Recorded information ::
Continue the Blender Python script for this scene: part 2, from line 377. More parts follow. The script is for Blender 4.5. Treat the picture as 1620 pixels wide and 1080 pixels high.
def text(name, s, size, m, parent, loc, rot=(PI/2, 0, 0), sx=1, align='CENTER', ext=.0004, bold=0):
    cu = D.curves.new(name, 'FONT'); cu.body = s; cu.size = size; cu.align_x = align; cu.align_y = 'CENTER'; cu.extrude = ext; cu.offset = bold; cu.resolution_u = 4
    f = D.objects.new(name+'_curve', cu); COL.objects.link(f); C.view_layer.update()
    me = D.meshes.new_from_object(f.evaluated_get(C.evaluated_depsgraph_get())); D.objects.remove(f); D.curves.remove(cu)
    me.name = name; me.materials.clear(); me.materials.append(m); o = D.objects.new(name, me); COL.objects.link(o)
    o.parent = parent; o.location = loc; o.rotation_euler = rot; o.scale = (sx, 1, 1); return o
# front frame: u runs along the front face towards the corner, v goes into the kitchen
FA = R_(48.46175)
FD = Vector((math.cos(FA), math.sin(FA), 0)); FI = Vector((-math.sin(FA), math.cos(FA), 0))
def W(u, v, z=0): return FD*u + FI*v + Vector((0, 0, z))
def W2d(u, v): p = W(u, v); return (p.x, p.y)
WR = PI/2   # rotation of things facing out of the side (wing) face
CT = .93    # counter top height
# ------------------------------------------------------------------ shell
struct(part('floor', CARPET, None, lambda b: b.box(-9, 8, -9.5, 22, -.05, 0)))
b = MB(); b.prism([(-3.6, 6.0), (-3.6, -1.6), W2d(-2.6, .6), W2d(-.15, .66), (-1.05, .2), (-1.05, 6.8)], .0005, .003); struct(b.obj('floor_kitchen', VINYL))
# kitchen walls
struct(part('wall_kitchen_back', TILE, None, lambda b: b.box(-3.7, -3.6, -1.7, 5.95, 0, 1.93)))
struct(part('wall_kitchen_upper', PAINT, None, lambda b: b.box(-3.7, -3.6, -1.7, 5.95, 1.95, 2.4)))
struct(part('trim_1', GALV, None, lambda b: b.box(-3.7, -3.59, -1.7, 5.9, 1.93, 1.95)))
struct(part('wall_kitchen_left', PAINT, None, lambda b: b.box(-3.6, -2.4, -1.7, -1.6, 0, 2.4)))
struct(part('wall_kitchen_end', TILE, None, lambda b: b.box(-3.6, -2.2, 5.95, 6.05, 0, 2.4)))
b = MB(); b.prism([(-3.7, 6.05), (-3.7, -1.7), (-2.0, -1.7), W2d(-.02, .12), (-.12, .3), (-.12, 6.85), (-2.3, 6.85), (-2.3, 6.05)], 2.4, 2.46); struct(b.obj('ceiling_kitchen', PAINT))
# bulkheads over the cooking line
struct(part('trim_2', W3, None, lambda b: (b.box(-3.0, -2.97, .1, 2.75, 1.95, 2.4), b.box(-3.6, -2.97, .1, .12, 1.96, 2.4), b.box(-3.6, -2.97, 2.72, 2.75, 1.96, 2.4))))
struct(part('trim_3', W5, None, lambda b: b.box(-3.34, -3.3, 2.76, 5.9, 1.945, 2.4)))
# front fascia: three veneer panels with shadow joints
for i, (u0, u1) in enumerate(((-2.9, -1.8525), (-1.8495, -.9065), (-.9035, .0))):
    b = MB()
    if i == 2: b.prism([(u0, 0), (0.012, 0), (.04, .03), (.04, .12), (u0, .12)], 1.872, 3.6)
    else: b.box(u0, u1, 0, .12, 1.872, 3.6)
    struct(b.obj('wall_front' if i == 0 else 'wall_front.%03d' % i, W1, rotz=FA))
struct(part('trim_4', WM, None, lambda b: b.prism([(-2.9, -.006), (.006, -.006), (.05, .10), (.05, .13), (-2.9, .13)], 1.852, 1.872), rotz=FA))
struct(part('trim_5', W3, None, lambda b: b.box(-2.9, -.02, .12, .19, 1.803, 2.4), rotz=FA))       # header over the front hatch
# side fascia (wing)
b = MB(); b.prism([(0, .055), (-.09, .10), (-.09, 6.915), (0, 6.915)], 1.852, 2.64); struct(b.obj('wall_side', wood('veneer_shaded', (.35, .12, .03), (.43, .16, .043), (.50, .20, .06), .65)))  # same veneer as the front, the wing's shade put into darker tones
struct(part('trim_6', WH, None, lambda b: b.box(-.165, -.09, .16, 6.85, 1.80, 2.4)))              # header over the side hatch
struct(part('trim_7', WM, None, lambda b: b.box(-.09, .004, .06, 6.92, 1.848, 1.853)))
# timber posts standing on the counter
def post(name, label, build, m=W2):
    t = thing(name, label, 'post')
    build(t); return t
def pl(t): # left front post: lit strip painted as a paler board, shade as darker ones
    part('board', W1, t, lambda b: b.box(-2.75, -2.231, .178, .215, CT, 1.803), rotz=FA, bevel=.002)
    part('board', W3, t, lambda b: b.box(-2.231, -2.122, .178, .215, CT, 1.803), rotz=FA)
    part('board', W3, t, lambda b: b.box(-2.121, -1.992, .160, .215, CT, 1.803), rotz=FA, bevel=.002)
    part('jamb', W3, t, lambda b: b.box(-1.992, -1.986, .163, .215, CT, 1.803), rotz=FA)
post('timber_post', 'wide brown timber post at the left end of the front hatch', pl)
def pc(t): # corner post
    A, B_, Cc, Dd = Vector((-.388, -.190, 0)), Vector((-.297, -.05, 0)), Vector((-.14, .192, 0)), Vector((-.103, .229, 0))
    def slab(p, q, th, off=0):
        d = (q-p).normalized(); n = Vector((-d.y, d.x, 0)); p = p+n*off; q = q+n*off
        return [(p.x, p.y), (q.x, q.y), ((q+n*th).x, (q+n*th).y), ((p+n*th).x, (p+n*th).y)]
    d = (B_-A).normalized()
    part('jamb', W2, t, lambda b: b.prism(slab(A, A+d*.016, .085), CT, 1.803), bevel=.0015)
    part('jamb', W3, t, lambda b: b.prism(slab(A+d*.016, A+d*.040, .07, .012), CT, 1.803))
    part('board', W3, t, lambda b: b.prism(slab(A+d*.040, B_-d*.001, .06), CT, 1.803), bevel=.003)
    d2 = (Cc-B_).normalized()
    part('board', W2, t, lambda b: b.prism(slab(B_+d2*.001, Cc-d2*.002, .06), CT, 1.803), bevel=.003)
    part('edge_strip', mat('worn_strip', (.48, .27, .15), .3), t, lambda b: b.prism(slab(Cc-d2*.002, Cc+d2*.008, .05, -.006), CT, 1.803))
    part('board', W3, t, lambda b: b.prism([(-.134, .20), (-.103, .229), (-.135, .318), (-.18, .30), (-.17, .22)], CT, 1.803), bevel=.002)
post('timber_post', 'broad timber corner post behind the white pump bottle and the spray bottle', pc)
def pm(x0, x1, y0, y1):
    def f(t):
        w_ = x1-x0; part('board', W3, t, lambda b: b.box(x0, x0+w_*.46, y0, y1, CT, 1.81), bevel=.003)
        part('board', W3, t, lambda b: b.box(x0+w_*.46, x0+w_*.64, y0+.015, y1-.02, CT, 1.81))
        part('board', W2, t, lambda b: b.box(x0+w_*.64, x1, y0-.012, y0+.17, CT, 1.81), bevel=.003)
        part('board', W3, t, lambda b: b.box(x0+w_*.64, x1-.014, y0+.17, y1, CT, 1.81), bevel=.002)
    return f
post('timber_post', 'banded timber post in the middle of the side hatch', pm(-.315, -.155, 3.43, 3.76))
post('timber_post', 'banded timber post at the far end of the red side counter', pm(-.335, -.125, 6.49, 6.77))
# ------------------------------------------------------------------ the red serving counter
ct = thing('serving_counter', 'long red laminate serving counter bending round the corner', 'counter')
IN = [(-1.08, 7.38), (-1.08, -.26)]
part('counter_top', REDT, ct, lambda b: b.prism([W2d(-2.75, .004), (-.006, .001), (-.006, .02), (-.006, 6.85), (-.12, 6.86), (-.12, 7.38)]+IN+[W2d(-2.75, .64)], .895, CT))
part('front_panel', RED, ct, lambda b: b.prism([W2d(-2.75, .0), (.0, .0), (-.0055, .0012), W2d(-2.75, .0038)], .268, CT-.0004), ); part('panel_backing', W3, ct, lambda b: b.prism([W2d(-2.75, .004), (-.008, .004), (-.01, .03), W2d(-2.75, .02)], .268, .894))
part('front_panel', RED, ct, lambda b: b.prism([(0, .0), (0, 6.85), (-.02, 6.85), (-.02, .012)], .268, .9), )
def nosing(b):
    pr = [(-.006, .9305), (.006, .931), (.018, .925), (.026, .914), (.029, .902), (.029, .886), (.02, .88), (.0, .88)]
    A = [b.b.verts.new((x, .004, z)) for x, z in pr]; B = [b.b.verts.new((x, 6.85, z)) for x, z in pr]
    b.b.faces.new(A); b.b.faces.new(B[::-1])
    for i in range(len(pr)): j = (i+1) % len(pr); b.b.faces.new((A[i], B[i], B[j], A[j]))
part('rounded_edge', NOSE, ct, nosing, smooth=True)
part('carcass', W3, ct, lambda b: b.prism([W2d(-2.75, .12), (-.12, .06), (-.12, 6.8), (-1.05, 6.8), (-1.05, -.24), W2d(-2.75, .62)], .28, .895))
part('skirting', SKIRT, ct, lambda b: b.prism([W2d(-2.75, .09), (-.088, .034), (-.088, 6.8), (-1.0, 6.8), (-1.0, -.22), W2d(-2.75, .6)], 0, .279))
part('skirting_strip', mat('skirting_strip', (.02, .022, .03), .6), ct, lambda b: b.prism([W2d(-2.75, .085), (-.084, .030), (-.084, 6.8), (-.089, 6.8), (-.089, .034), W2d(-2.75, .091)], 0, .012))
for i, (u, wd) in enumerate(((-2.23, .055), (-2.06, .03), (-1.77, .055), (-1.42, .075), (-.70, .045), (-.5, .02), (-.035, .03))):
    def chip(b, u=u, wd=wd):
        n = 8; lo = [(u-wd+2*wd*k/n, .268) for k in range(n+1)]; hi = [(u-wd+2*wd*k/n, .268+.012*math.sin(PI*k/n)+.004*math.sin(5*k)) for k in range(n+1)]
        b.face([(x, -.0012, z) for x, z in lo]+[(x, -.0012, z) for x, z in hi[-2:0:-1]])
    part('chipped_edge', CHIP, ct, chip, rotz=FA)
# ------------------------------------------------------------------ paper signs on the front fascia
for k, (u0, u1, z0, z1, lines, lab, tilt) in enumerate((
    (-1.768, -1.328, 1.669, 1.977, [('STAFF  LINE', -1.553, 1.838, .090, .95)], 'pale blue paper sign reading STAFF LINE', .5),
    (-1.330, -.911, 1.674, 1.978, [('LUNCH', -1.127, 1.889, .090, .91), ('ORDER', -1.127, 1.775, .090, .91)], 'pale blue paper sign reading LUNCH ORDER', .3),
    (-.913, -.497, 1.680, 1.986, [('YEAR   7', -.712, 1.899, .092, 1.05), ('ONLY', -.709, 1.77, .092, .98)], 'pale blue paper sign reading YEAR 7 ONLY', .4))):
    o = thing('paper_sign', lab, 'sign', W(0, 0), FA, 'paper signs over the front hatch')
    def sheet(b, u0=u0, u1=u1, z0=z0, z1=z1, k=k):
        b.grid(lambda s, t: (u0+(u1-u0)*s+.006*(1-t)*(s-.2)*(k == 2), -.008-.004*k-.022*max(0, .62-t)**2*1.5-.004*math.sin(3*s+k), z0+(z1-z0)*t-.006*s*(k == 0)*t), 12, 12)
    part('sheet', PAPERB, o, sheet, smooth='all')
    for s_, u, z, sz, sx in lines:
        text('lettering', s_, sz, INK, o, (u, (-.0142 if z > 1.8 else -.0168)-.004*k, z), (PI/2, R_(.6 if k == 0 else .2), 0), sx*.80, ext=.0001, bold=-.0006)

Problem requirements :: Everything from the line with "part('skirting', SKIRT, ct, lambda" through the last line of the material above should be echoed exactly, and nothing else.

Result for this task ::
part('skirting', SKIRT, ct, lambda b: b.prism([W2d(-2.75, .09), (-.088, .034), (-.088, 6.8), (-1.0, 6.8), (-1.0, -.22), W2d(-2.75, .6)], 0, .279))
part('skirting_strip', mat('skirting_strip', (.02, .022, .03), .6), ct, lambda b: b.prism([W2d(-2.75, .085), (-.084, .030), (-.084, 6.8), (-.089, 6.8), (-.089, .034), W2d(-2.75, .091)], 0, .012))
for i, (u, wd) in enumerate(((-2.23, .055), (-2.06, .03), (-1.77, .055), (-1.42, .075), (-.70, .045), (-.5, .02), (-.035, .03))):
    def chip(b, u=u, wd=wd):
        n = 8; lo = [(u-wd+2*wd*k/n, .268) for k in range(n+1)]; hi = [(u-wd+2*wd*k/n, .268+.012*math.sin(PI*k/n)+.004*math.sin(5*k)) for k in range(n+1)]
        b.face([(x, -.0012, z) for x, z in lo]+[(x, -.0012, z) for x, z in hi[-2:0:-1]])
    part('chipped_edge', CHIP, ct, chip, rotz=FA)
# ------------------------------------------------------------------ paper signs on the front fascia
for k, (u0, u1, z0, z1, lines, lab, tilt) in enumerate((
    (-1.768, -1.328, 1.669, 1.977, [('STAFF  LINE', -1.553, 1.838, .090, .95)], 'pale blue paper sign reading STAFF LINE', .5),
    (-1.330, -.911, 1.674, 1.978, [('LUNCH', -1.127, 1.889, .090, .91), ('ORDER', -1.127, 1.775, .090, .91)], 'pale blue paper sign reading LUNCH ORDER', .3),
    (-.913, -.497, 1.680, 1.986, [('YEAR   7', -.712, 1.899, .092, 1.05), ('ONLY', -.709, 1.77, .092, .98)], 'pale blue paper sign reading YEAR 7 ONLY', .4))):
    o = thing('paper_sign', lab, 'sign', W(0, 0), FA, 'paper signs over the front hatch')
    def sheet(b, u0=u0, u1=u1, z0=z0, z1=z1, k=k):
        b.grid(lambda s, t: (u0+(u1-u0)*s+.006*(1-t)*(s-.2)*(k == 2), -.008-.004*k-.022*max(0, .62-t)**2*1.5-.004*math.sin(3*s+k), z0+(z1-z0)*t-.006*s*(k == 0)*t), 12, 12)
    part('sheet', PAPERB, o, sheet, smooth='all')
    for s_, u, z, sz, sx in lines:
        text('lettering', s_, sz, INK, o, (u, (-.0142 if z > 1.8 else -.0168)-.004*k, z), (PI/2, R_(.6 if k == 0 else .2), 0), sx*.80, ext=.0001, bold=-.0006)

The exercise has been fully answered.